Una delle due protagoniste, Gloria, è una giovanissima star di internet, nata youtuber e diventata influencer sotto la spinta imprenditoriale della nonna. L’altra, la voce narrante del romanzo, Maia, è una ventisettenne senza soldi e senza grandi obiettivi che, quasi per caso, comincia a lavorare per la prima. Il suo punto di vista è cinico, sprezzante e disincantato; Maia sfoggia una saggezza da adulta che infrange il muro di ottimismo vacuo che gravita intorno a Gloria, e per questo la conquista. Le due iniziano una relazione in cui, alternativamente, ciascuna di loro assumerà il ruolo di predatrice o preda. I personaggi sfuggono al rischio (avvertito, perlomeno all’inizio) di assomigliare a dei cliché perché, oltre le pagine dissacranti sulla virilità fallita degli uomini che frequentano il pub dove lavora Maia, o sul successo pop e improvviso dei manuali sui funghi, quel che riesce bene a Graziosi – ciò che inquadra meglio descrivendo non solo la relazione tra Gloria e Maia, ma quasi tutte quelle che popolano il libro – è raccontare il bisogno feroce di plasmarci a immagine e desiderio dell’altro.
Deformarsi per poter coincidere con la figura idealizzata che qualcun altro ha di noi è un’esperienza che potrebbe suonare familiare a molti.

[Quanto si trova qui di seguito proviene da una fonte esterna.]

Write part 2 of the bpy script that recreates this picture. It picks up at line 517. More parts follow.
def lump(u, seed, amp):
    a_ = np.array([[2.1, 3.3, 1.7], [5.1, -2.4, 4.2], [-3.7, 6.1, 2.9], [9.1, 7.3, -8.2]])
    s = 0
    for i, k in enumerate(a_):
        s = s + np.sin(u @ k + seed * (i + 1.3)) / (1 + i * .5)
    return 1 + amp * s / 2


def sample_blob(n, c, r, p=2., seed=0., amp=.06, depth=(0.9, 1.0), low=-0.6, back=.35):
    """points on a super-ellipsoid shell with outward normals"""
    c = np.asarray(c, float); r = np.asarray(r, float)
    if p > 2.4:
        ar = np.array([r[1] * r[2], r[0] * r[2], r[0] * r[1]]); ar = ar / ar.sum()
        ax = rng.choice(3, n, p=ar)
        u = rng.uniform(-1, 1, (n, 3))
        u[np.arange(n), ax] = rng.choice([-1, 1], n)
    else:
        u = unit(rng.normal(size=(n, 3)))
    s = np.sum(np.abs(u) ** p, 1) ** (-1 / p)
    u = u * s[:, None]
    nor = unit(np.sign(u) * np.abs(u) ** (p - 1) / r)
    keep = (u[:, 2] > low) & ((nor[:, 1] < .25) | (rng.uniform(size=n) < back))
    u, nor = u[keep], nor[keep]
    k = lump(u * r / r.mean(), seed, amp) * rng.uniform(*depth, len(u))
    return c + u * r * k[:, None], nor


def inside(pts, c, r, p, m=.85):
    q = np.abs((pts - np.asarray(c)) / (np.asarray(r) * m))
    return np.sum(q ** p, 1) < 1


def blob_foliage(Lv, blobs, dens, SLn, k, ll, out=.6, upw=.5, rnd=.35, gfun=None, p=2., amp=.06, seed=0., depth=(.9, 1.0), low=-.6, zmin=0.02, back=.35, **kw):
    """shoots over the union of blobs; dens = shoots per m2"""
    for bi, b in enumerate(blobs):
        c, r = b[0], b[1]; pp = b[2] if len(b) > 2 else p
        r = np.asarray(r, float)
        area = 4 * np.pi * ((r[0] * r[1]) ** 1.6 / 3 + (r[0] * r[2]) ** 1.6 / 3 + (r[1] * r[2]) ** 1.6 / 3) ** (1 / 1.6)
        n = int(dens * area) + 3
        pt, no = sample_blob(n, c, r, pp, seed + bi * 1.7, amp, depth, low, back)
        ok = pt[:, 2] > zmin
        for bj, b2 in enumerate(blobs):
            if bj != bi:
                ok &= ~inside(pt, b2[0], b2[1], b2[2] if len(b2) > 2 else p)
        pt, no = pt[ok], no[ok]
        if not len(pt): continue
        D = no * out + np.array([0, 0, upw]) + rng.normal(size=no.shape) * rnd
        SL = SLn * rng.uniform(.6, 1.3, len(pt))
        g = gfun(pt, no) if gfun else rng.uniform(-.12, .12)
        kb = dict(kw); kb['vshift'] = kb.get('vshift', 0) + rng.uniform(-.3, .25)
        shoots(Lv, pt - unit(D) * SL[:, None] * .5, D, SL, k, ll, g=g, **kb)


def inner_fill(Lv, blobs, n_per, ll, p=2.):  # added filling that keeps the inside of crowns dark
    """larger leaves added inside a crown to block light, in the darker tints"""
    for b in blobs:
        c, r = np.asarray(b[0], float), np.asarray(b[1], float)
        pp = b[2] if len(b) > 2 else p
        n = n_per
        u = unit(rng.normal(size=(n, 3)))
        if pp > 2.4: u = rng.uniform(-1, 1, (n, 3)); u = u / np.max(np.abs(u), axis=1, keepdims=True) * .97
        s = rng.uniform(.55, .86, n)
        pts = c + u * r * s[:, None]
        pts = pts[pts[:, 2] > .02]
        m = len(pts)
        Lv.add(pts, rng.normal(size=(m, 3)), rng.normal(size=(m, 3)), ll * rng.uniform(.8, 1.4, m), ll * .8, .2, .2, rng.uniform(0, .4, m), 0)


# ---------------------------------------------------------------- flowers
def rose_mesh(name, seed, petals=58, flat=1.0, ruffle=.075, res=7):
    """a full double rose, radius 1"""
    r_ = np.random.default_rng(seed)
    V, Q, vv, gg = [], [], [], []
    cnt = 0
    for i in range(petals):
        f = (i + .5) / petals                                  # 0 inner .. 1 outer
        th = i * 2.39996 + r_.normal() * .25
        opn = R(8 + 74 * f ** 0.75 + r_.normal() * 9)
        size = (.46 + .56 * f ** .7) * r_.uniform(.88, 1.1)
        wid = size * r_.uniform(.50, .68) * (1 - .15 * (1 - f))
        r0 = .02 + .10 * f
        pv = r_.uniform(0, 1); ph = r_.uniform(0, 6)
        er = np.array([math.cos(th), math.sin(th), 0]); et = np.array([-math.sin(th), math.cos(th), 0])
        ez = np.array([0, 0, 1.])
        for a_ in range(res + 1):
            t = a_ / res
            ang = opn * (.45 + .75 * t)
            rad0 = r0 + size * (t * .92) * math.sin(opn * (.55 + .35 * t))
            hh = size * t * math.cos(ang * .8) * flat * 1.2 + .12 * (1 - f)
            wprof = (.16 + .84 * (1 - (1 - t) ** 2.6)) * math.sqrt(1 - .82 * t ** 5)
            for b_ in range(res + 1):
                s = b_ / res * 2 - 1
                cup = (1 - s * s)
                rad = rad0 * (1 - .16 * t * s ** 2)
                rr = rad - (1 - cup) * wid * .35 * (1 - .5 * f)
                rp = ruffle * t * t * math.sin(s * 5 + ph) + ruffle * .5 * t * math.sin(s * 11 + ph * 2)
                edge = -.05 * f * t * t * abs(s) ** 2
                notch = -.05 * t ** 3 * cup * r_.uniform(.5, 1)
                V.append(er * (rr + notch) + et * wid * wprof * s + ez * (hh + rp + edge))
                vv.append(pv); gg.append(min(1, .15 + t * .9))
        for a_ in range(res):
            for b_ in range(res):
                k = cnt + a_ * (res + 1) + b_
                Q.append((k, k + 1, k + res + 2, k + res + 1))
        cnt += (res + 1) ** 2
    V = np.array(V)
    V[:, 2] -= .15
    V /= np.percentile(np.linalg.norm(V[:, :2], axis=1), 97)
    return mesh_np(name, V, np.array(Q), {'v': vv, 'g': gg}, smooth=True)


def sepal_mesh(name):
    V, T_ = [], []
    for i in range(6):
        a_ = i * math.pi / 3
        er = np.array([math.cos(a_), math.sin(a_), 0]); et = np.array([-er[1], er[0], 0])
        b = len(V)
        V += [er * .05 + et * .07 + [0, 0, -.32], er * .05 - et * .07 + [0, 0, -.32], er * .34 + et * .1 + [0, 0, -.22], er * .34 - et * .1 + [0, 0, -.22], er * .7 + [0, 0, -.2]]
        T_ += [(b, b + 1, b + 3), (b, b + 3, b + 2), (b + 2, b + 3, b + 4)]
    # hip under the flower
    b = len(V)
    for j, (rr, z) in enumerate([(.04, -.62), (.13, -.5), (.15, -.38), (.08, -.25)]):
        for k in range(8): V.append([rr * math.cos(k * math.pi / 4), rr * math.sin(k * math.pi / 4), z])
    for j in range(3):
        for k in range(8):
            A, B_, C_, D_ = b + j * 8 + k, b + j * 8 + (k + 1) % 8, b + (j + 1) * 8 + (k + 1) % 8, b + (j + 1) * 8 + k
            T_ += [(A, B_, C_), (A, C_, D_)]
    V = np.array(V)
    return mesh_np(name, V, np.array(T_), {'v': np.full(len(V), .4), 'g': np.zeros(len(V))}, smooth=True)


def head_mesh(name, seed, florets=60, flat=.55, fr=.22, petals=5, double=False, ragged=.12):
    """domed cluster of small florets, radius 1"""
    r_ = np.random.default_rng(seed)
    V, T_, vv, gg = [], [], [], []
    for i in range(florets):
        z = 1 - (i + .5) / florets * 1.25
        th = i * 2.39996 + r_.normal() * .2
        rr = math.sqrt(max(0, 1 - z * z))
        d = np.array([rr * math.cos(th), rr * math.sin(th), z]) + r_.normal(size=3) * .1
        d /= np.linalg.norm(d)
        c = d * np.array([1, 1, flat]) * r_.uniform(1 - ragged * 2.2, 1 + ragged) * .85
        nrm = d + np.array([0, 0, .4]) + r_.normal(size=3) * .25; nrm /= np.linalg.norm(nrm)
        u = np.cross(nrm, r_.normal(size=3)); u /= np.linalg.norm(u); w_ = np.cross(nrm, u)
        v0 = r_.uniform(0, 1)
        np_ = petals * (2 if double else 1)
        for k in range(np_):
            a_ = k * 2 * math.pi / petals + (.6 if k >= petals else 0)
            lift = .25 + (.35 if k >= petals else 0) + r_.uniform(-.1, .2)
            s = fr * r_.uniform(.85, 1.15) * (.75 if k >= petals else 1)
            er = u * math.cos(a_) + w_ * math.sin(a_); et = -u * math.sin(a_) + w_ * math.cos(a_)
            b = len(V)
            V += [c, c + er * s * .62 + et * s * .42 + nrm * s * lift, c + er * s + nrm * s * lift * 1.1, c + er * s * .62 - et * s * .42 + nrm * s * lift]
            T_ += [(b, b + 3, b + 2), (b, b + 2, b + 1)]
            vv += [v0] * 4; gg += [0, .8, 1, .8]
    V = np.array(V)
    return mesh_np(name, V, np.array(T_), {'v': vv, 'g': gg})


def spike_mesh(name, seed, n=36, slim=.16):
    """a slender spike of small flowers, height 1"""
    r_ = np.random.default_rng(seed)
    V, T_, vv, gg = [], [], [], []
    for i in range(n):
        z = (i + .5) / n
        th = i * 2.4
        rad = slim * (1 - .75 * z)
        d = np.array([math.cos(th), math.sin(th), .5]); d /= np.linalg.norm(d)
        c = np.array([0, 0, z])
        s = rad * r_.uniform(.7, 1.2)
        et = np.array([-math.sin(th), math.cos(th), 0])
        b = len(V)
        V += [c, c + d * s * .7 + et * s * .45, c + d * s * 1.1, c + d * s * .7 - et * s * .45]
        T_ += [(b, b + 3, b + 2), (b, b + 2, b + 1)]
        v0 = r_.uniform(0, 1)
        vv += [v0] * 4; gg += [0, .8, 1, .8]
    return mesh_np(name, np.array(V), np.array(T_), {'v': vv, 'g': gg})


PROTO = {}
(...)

Questo processo ambivalente, in cui lasciamo che chi ci è di fronte – letteralmente, o mediato da uno schermo – eserciti un potere sulla nostra persona mentre, allo stesso tempo, noi facciamo la stessa cosa per ottenerne in cambio sesso, follower, approvazione, è ovunque nel libro di Graziosi. È nella politica commerciale che soggiace alle collane “Pop” delle grandi case editrici; è nella relazione di Gloria con i suoi follower e con le sue amiche influencer (e i loro call-out, che rimbalzano da un profilo social all’altro); è nel rapporto di Maia col suo fidanzato Filippo, affermato professore di filosofia parecchio più grande e meglio inserito di lei. Qualsiasi lettrice nata e cresciuta negli anni Novanta non potrà che sussultare, riconoscendo (perché l’ha vissuto, perché l’ha sentito raccontare da un’amica) ciò che Maia vive con Filippo e per Filippo: l’essere insieme suadenti e sciocche, erotiche e materne, disponibili e sfuggenti, tutto per qualcuno che esiste solamente nella nostra testa, lì dove si trova anche la figurina vuota che abbiamo creato per lui/lei. Maia non ha avuto una vita familiare facile, ma ciò che più colpisce di lei, come dice Gloria, è che è «tanto intelligente, ma quando si tratta di capire cosa ti dicono davvero le persone divent[a] scema» (pag. 188).
Graziosi rende possibile l’identificazione con un io narrante come quello de Il profilo dell’altra – respingente, talvolta cattivo – grazie a due espedienti principali. Il primo è quello di illuminare ogni tanto Maia attraverso i commenti e le reazioni (di solito buone, ingenue, perdonanti, protettive) di Gloria: l’una il riflesso dell’altra, appunto, l’una l’opposto dell’altra, una differenza che misura e scava nella vita di entrambe. Il secondo, come insegna ogni parabola del cattivo venuta dopo Breaking Bad, è raccontarci le sue pene e le sue debolezze, che assomigliano tremendamente alle nostre.
Un gioco di specchi, dove attraversarne uno significa solamente gettare uno sguardo oltre le spalle e non trovarvi altro che vuoto. Il vuoto non è solo quello che mangia la relazione di Maia e Filippo: vuote sono molte conversazioni, vuoti sono i messaggi di positività, vuota si sente Gloria ogni volta che performa sui social, e così via. Il vuoto è esibito e dichiarato più volte, nel corso delle 230 pagine del romanzo; il vuoto rifuggito, desiderato, cercato è ciò che fa da contrappunto al vortice di battute taglienti di Maia e alla bontà, naif per accostamento, di Gloria. L’unico modo, per riempire questo vuoto o per non esserne divorati, è divorare a nostra volta. Ancora e ancora.
Così, quello che potrebbe apparire (e in parte è) un racconto di denuncia sulle idiosincrasie del nostro presente si trasforma in una favola nera di formazione, che saluta il lettore con un malessere che fatica ad andar via. Un malessere che è un canto lamentoso di dubbio e precarietà, vittimismo e meschineria, dove il suicidio non è un «un atto violento, energico, disperato, [ma] lento e zuccherino, come una stecca di liquirizia da succhiare piano» (pag. 159). Un malessere che abbiamo accolto e salutato contemplando il nostro profilo vuoto allo specchio, così come fanno le due protagoniste.